Io l’ho sempre detto, la lingua siciliana è difficile, non tutti si possono permettere di parlarla o di capirla. Persino il sottoscritto, qualche volta, di fronte ad alcune parole o ad alcuni modi di dire, resta perplesso, soprattutto quando sente fare un discorso a trasi e nesci.
Sono sicuro che adesso volete sapere di cosa si tratti, e se non lo volete sapere ve lo dico lo stesso.
Si tratta di una tecnica retorica e diplomatica sicula il cui contenuto del discorso, che in teoria dovrebbe avere lo scopo di esprimere una opinione riguardo ad una specifico argomento, risulta invece talmente arzigogolato che il flusso superfluo di informazioni si vaporizza non appena raggiunge il cervello dell’interlocutore, lasciando quest’ultimo con la sensazione di avere appena dialogato con il fumo di una “arrustuta” di canni di cavaddu. 
Si paragona, per efficacia, alla tecnica della “supercazzola come se fosse antani, con la scappellatura a destra o a sinistra”.
Fari ‘n discussu a trasi e nesci vuol dire dire tutto senza dire niente, oppure non dire niente fingendo di aver detto tutto.
I più abili nell’arte di parrari a trasi e nesci riescono persino ad intercalare nel comune linguaggio dialettale o in lingua anche ‘u baccagghiu, del quale abbiamo ampiamente parlato in un altro volume.
I più bravi in questo particolare modo di discutere sono, di solito, alcune categorie di persone ben note: i politici, i delinquenti, gli avvocati, i giornalisti e quelli che non sanno nulla di niente, ma tentano di bluffare, illudendo gli interlocutori, affinché credano di essere persone di cultura.
Ca quali cultura e cultura: sunu scecchi cu’ tantu di cura, ca non sanu nenti di nenti e si fanu passari ppi essiri ‘ntiligenti.
A Catania di persone capaci di parlare a trasi e nesci ce ne sono parecchie ed individuarle non è difficile, basta soltanto stare attenti a quello che dicono, ai verbi che usano e guardare i loro gesti, che di solito sono particolarmente ampi e teatrali.
Gli esperti in trasi e nesci usano molto i verbi coniugati al condizionale, infarciscono i loro discorsi di parole come: sembra, pare, forse, può darsi, chissà, ecc.

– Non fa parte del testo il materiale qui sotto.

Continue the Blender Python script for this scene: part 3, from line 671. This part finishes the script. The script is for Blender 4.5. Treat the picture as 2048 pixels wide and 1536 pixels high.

E soprattutto roteano i palli di l’occhi ppi non fariti capiri chiddu ca volunu diri, accussì si tu ‘nsetti ponu sempri diri ca non capisti nenti.
Il grande Gigi Proietti, molto probabilmente dopo una visita nella nostra città, diede vita ad un suo personaggio notissimo: Pietro Ammicca, che si esprimeva proprio così.
In effetti chi parla a trasi e nesci ammicca, ammicca parecchio, ammicca, per dirla con un notissimo politico catanese della seconda metà del secolo scorso, “dice il contrario di quello che pensa, per fare capire il contrario di quello che dice”.
Ebbene sì, il linguaggio dei catanesi è davvero difficile ma adesso, iemini a pigghiari ‘n bellu scialacori ‘nto chioscu di Giammona, e ni passamu a vucca c’appilai.